City staff put forth a number of areas for consideration for removal from the district. The suggested areas are considered “transitional” in terms of their historical significance, Mills said.

They include the areas of Katherine Street, Mahan Street, Hill Street, parts of Pinner Street, parts of Finney Avenue, Jackson Street, North Street, Chestnut Street, Pine Street and Gittings Street.

Randy Hicks, chairman of the commission, acknowledged the elimination of those areas would solve some problems.

“I think this would solve a lot of the issues that we had,” he said. “I’d rather protect the Suffolk jewels we have that are important and not dilute them just because there’s a line drawn down the wrong side of the street.”

Few members of the commission spoke during the meeting, but Stewart Tyler spoke up in favor of keeping portions of Pinner Street in the district.
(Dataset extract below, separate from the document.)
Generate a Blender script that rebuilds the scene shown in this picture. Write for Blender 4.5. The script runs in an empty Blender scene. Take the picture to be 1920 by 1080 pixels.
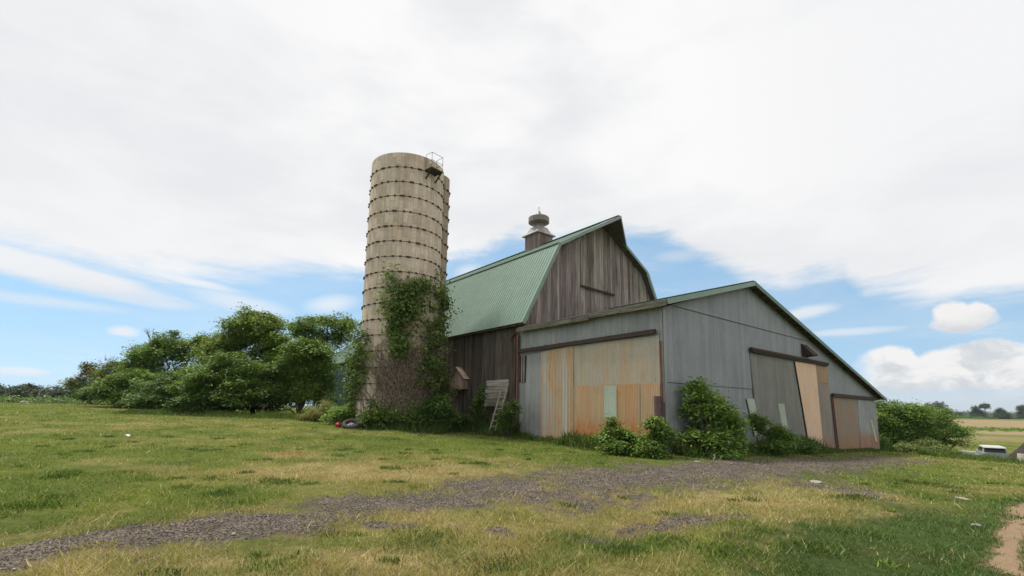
import bpy, math, random
import numpy as np
from mathutils import Matrix, Vector
random.seed(7); rng = np.random.default_rng(11)
scene = bpy.context.scene
COL = scene.collection
# ------------------------------------------------------------------ camera
F, CX, CY, PITCH, ROLL, EYE = 880., 960., 640., math.atan(125/880), 0.016, 1.6
fw = np.array([0, math.cos(PITCH), math.sin(PITCH)]); r0 = np.array([1., 0, 0]); u0 = np.cross(r0, fw)
RT = math.cos(ROLL)*r0+math.sin(ROLL)*u0; UP = -math.sin(ROLL)*r0+math.cos(ROLL)*u0
EYEP = np.array([0, 0, EYE])
def ray(px, py): return fw+RT*(px-CX)/F-UP*(py-CY)/F
def azel(px, py):
    d = ray(px, py); return math.atan2(d[0], d[1]), math.atan2(d[2], math.hypot(d[0], d[1]))
cam = bpy.data.cameras.new('camera'); camo = bpy.data.objects.new('camera', cam); COL.objects.link(camo)
M = Matrix.Identity(4)
for i in range(3): M[i][0], M[i][1], M[i][2] = RT[i], UP[i], -fw[i]
M[2][3] = EYE
camo.matrix_world = M
cam.lens = F/1920*36; cam.sensor_width = 36; cam.shift_y = 100/1920; cam.clip_start = .1; cam.clip_end = 20000
scene.camera = camo
# ------------------------------------------------------------------ building frame (local axes b, a, z)
AZ = math.radians(39.)
CB = np.array([math.cos(AZ), math.sin(AZ), 0]); CA = np.array([-math.sin(AZ), math.cos(AZ), 0])
C0 = np.array([5.689, 17.464, 0])
def Lw(b, a, z=0): return C0+CB*b+CA*a+np.array([0, 0, z])
# ------------------------------------------------------------------ noise / terrain in numpy
def _h(i, j, s):
    n = (i*374761393+j*668265263+s*144665) & 0x7fffffff
    n = ((n ^ (n >> 13))*1274126177) & 0x7fffffff
    n = ((n ^ (n >> 16))*2246822519) & 0x7fffffff
    return (n & 0xffff)/65535.
def vnoise(x, y, s=0):
    x = np.asarray(x, float); y = np.asarray(y, float)
    i = np.floor(x).astype(np.int64); j = np.floor(y).astype(np.int64); u = x-i; v = y-j
    u = u*u*(3-2*u); v = v*v*(3-2*v)
    return (_h(i, j, s)*(1-u)+_h(i+1, j, s)*u)*(1-v)+(_h(i, j+1, s)*(1-u)+_h(i+1, j+1, s)*u)*v
def fbm(x, y, s=0, o=4):
    t = 0; a = .5; n = 0
    for k in range(o):
        t = t+a*vnoise(x*2**k, y*2**k, s+k*17); n += a; a *= .55
    return t/n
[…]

“I think that area should be protected,” Tyler said. “It should be in the district.”

Councilman Robert Barclay suggested the district has become more of an issue of contention in recent years because of the economy.

“Deterioration is a constant,” he said. “I think the factor that’s changed in the last two or three years is the economy.”

Councilman Jeffrey Gardy said deleting some areas from the district also “might encourage more affordable rehabilitation.”

Some also suggested that one problem the historic overlay district has encountered is that some homeowners are not aware they’re in the district.

“That seems to be the problem at this point,” Mayor Linda T. Johnson said. “People don’t know.”

Hicks suggested placing notices on tax bills that go to homeowners in the district.

The historic landmarks commission will discuss the issue at its Feb. 10 meeting at 9 a.m. in City Council chambers, 441 Market St. Any change to the district’s boundaries also will have to go through Planning Commission and City Council.